Di tutto questo straparlare, però, la cosa più grave, anzi indecente, è che non ci sia stato un esponente politico che abbia detto a chiare lettere quel che confusamente sto cercando di esprimere io. Ho guardato tutte le fonti possibili, ho trovato qualche distratta e anche inutile difesa di Rosy Bindi, ma nulla che dicesse che quel che sostiene Berlusconi è pura eversione.
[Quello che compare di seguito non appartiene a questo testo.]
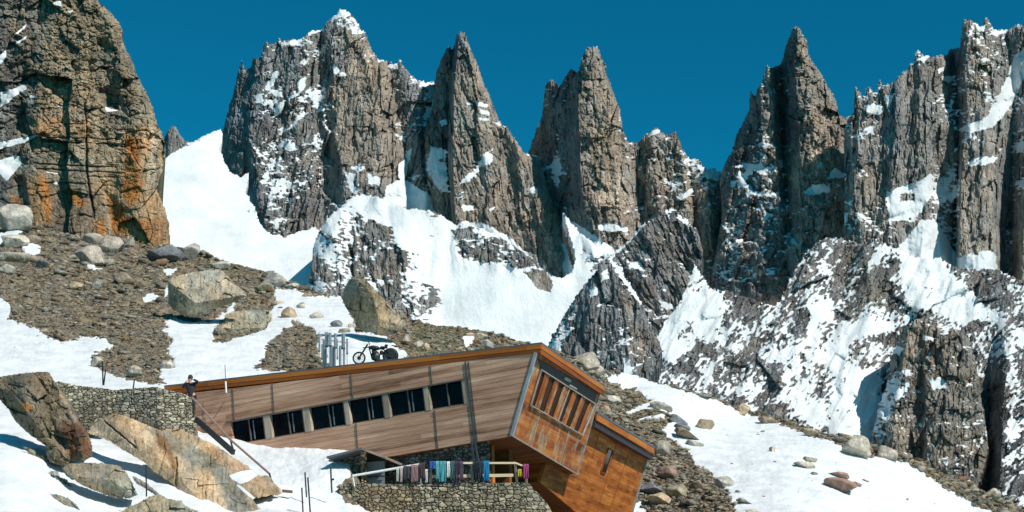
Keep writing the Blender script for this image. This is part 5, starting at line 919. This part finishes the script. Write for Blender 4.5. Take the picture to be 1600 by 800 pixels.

C’è di peggio. Hanno chiesto l’opinione di Massimo D’Alema e lui ha risposto: «Non vorrei entrare in questo dibattito, ci vorrebbe un costituzionalista». Si tratta in realtà di nozioni che uno studente dei miei tempi apprendeva dalle lezioni di educazione civica. La risposta di D’Alema è quanto meno pilatesca. A meno che D’Alema non abbia parlato così per levarsi di torno i cronisti oppure non sia ormai rassegnato al peggio, oppure ancora che ritenga inutile replicare alle sparate di Berlusconi, tanto nessuno gli dà retta.
Peccato che proprio D’Alema ha provato sulla sua pelle gli effetti dell’intelligenza, dell’astuzia, della capacità di manovra, della visione strategica di Berlusconi. Era il tempo della bicamerale, al governo c’era Romano Prodi, D’Alema era segretario dell’ex Partito Comunista e presiedeva la commissione bicamerale che avrebbe dovuto portare alla riforma del sistema elettorale: Berlusconi ha portato a casa lo svuotamento di una legge concepita per ridurre la pubblicità sulla televisione (Rai e Mediaset) e poi ha fatto saltare il tavolo.
E allora? Questa volta la partita è più grossa, il piatto ha un valore immenso, tutti i tiri sono possibili. Mi sembra di dovere constatare che alla classe politica italiana, lacerata sul diritto o meno di Berlusconi di portarsi a casa delle puttane e il diritto dei giornali di dirlo, di quel che può capitare in Italia non interessi molto, al di là del tempo necessario per maturare la pensione da parte dei peones neo eletti.